The Oswald connection to the Powers U-2 incident may also explain why the Soviet Union has never released its files on Oswald while living in its country.
If Oswald had an uneventful existence in the Soviet Union and it attempted to ship him back to America, what sensitive information could they be possibly suppressing?
Just as perplexing, after Oswald’s defection and threat to disclose sensitive military information to his Soviet hosts, why would the CIA or ONI show no interest in Oswald upon his return to the United States?
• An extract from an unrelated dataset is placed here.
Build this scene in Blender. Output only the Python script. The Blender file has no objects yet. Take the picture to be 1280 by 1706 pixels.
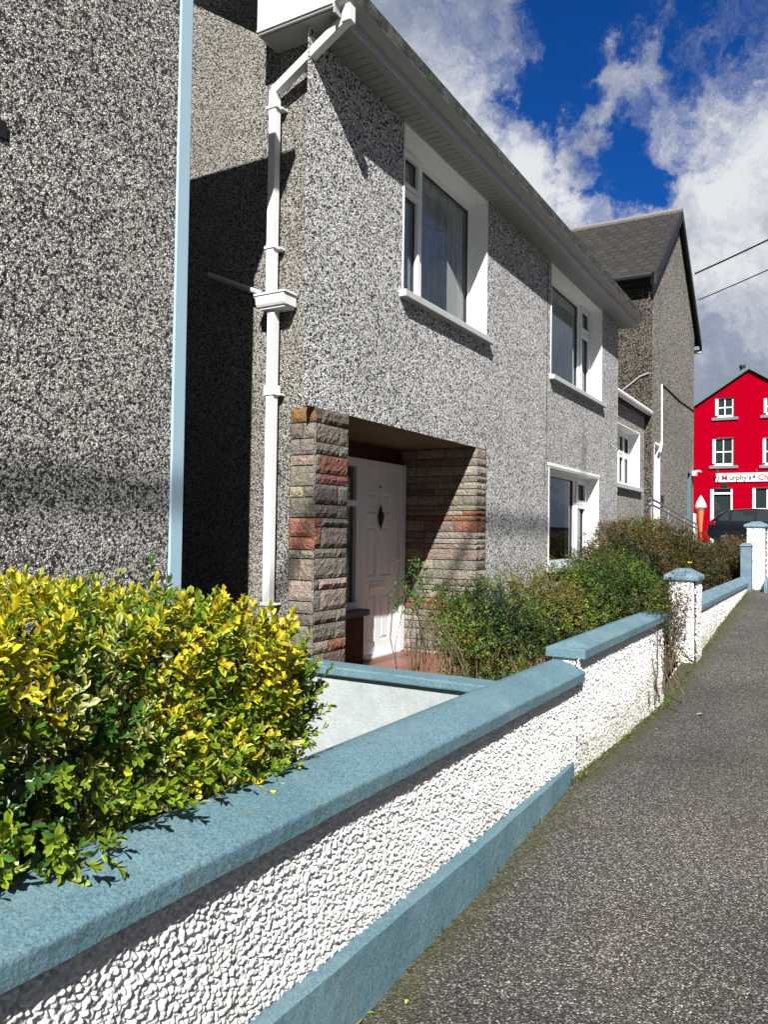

Apart from routine FBI files on Oswald that were never shared with other agencies, there is no indication that the CIA was ever interested in Oswald’s activities in enemy territory.
This is stunning given the eventual Oswald-CIA link to the JFK assassination on November 22, 1963 as outlined in the author’s new book Through The ‘Oswald’ Window.
And yet, in an extraordinarily short period of time after applying to return home to the U.S., the request was granted despite his ‘defector’ status and verbal threats against his Homeland.
Even more unusual, it is yet to be explained why Lee Harvey Oswald, along with his wife and daughter, were all welcomed to America with all expenses paid by the State Department.
On October 26, 2017, several CIA-related documents about Oswald are scheduled for release due to the JFK Records Act of 1992.
It is questionable as to what new information these records may show since the government retains the right to redact the documents or withhold their release if the information contained is deemed harmful to the interests of the American public.
Although we may never know the details, withheld or heavily redacted documents would suggest that Lee Harvey Oswald, while perhaps not a trained assassin, was a far more interesting character than we have been told.